To be perfectly precise (oh boy here we go...), suppose we have a plant with transfer function P = 1 / (1 + s/a) (i.e., unity gain at DC, and a cutoff frequency of 2*pi*a).  This is Laplace domain, or s --> j*w if you prefer Fourier/analytic domain.

Now suppose we have a controller A = k / s, whose input is the difference between source (setpoint) and output (feedback).  The loop is then:
(Q = output, I = input, D = difference, L = O/I = overall loop transfer function)
Q = D * (k / s)*[1 / (1 + s/a)]
D = I - Q
0 = (I - Q) * (k / s)*[1 / (1 + s/a)] - Q
0 = I * (k / s)*[1 / (1 + s/a)] - O * (1 + (k / s)*[1 / (1 + s/a)])
O * (1 + (k / s)*[1 / (1 + s/a)]) = I * (k / s)*[1 / (1 + s/a)]
O / I = (k / s)*[1 / (1 + s/a)] / (1 + (k / s)*[1 / (1 + s/a)])
L = 1 / (1 + 1 / {(k / s)*[1 / (1 + s/a)]})
= 1 / [1 + (s*(1+s/a)/k)]
= 1 / [1 + s/k + s^2/(a*k)]

Which has the form of 1 / (s^2 + a*s + b^2), which has poles:

s = -1/2k +/- sqrt(1/(4*k^2) - 1/(a*k))

In other words, when 1/(4*k) > 1/a, the roots are real, meaning the system is stable and overdamped; otherwise, the roots are complex, and the system rings (underdamped), but still remains stable.
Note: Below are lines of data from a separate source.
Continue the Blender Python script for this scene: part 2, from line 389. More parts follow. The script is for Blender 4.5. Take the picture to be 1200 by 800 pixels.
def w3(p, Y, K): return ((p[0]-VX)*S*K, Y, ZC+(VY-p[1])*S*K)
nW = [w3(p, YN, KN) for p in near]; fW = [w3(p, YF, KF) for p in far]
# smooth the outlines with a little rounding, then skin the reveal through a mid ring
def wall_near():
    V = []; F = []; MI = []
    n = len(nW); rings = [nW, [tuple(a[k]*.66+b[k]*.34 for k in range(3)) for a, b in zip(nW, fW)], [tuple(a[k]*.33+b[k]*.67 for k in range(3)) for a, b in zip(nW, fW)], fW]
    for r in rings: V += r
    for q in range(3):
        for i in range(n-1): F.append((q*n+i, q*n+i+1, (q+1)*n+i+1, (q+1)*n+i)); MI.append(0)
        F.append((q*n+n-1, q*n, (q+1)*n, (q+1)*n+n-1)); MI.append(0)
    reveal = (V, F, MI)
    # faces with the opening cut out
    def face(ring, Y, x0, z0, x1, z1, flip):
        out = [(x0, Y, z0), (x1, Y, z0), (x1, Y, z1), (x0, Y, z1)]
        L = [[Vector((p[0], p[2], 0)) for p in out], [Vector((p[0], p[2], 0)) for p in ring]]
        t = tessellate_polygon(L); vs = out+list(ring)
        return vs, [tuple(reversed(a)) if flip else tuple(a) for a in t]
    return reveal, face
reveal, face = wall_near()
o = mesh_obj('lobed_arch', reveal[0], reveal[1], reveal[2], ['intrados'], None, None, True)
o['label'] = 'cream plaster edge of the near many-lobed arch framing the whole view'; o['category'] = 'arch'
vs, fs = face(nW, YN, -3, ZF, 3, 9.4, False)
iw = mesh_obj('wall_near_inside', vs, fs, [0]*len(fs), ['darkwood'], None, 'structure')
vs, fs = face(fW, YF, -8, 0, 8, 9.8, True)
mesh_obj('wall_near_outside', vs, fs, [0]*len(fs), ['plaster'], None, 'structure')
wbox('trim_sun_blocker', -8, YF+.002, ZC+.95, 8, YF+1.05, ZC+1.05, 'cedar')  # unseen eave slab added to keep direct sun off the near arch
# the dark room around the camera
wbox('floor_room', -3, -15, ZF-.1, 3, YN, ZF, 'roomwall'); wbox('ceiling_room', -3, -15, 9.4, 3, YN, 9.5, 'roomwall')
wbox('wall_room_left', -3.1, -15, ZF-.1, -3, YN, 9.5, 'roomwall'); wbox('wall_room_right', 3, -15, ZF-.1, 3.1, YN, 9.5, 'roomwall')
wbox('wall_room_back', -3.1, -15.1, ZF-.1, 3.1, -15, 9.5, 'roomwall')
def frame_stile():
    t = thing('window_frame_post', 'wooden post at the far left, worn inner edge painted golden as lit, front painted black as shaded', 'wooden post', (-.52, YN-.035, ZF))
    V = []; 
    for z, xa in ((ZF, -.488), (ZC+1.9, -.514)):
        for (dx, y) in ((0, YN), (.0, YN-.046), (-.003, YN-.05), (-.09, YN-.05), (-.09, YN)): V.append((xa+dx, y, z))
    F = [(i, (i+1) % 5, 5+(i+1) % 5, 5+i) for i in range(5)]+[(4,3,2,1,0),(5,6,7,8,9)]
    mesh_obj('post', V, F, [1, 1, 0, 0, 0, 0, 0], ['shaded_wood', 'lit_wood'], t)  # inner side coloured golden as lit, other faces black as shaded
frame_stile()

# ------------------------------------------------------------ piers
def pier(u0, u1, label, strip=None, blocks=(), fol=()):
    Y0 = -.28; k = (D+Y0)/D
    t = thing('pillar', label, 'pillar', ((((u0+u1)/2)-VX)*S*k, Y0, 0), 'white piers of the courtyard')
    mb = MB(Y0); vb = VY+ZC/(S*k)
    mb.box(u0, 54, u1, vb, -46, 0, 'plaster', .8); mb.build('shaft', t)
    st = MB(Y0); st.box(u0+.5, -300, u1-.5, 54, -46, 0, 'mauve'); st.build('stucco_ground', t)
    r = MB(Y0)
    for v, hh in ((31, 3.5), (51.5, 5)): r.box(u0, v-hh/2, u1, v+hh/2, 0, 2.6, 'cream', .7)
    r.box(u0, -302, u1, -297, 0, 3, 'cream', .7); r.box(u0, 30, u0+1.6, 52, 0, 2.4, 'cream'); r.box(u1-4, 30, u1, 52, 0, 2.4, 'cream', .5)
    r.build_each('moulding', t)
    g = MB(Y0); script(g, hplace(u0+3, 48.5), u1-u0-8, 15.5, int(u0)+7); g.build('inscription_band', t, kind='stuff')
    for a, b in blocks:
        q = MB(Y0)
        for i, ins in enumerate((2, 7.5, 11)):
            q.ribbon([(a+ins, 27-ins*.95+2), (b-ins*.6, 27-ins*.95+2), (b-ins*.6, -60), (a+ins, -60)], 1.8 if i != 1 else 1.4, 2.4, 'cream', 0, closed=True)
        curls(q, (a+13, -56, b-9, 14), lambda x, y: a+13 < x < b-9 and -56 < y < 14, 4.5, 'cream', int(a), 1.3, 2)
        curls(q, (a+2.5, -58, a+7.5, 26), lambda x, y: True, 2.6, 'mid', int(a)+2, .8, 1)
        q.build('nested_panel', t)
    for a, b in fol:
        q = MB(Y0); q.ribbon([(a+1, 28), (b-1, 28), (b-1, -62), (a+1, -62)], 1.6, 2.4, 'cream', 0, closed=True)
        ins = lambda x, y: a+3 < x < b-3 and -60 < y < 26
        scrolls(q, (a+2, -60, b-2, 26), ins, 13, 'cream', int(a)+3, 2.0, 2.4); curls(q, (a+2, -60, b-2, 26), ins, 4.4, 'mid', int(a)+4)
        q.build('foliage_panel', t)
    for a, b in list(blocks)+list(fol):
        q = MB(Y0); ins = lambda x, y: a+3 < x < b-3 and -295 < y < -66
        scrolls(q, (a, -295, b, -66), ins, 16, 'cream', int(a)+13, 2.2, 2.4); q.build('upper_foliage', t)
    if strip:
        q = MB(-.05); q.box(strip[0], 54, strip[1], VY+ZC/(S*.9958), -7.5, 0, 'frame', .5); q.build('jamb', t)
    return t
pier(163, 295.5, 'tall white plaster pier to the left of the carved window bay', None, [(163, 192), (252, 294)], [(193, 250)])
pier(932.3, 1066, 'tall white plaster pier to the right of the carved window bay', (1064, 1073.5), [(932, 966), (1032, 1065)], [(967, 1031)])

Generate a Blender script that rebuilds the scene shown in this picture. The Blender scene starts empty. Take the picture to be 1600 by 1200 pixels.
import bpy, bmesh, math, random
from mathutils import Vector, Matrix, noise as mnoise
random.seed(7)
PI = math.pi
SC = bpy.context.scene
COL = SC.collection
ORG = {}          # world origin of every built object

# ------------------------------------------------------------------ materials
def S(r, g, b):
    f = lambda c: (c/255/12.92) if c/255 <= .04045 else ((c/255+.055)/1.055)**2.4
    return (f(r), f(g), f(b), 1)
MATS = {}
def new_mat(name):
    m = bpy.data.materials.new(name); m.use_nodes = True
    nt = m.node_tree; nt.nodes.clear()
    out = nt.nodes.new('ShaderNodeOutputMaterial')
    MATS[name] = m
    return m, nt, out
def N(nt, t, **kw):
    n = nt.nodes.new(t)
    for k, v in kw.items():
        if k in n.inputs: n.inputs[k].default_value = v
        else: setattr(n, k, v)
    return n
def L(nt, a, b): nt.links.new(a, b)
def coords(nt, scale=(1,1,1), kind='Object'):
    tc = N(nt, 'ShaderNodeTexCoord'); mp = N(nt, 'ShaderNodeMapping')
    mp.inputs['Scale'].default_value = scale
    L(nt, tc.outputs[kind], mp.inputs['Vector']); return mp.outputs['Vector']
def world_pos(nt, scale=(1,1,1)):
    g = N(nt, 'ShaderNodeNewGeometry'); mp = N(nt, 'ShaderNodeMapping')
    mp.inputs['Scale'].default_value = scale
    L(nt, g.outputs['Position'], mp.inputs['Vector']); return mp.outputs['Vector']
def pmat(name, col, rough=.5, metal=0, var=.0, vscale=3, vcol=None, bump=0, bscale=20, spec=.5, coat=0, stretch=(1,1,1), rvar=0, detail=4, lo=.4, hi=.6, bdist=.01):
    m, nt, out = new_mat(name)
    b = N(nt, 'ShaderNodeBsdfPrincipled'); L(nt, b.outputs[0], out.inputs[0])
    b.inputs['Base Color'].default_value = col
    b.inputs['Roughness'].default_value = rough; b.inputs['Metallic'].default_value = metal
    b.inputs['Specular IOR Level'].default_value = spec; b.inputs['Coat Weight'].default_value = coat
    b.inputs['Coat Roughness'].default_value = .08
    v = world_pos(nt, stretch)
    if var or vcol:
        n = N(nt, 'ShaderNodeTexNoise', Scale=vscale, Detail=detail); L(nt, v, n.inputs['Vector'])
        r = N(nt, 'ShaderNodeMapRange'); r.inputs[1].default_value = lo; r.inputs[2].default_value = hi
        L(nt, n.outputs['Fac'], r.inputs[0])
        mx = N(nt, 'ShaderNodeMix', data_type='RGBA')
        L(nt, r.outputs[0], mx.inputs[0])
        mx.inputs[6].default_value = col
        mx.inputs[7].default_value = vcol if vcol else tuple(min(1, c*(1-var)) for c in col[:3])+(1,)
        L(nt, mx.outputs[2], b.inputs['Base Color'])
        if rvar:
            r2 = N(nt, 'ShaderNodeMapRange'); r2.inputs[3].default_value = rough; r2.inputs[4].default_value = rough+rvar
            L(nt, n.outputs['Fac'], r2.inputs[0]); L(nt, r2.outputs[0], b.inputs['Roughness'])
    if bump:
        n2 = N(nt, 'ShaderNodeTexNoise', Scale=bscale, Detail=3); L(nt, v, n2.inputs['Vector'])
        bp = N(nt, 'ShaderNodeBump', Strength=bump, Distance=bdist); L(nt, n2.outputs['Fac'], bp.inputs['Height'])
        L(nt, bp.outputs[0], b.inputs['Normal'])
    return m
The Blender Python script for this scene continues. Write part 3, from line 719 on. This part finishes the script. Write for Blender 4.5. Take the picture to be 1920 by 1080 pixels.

This is the most marginal case for an integrating controller, a single pole in the plant.  If there are additional poles, the loop gain must roll off much sooner than those poles, otherwise the loop will go into the right half-plane where it is unstable (oscillates uncontrollably).  A pole-zero compensator can be tuned for better performance, or to tolerate additional poles, but the fact remains: loop gain cannot be unlimited into a load with more than zero poles, and must roll off below 4x the plant's lowest pole.  QED.

TLDR: jerk uses math on the internet.  On the plus side, you get to see an actual application of the quadratic equation, so, if you were ever wondering...

Tim

[Zero999]

Quote from: T3sl4co1l on Today at 12:10:56 AM
    Yes, that's the right idea.  If the stuff around the op-amp is unavoidably slow, you have no choice but to slow down the amp itself to compensate.

And slowing down the amp won't compensate for slow components outside the loop.

Listen to T3sl4co1l, he's right. If the other components inside the op-amp's feedback loop are very slow then it will oscillate, unless you slow the op-amp down to compensate.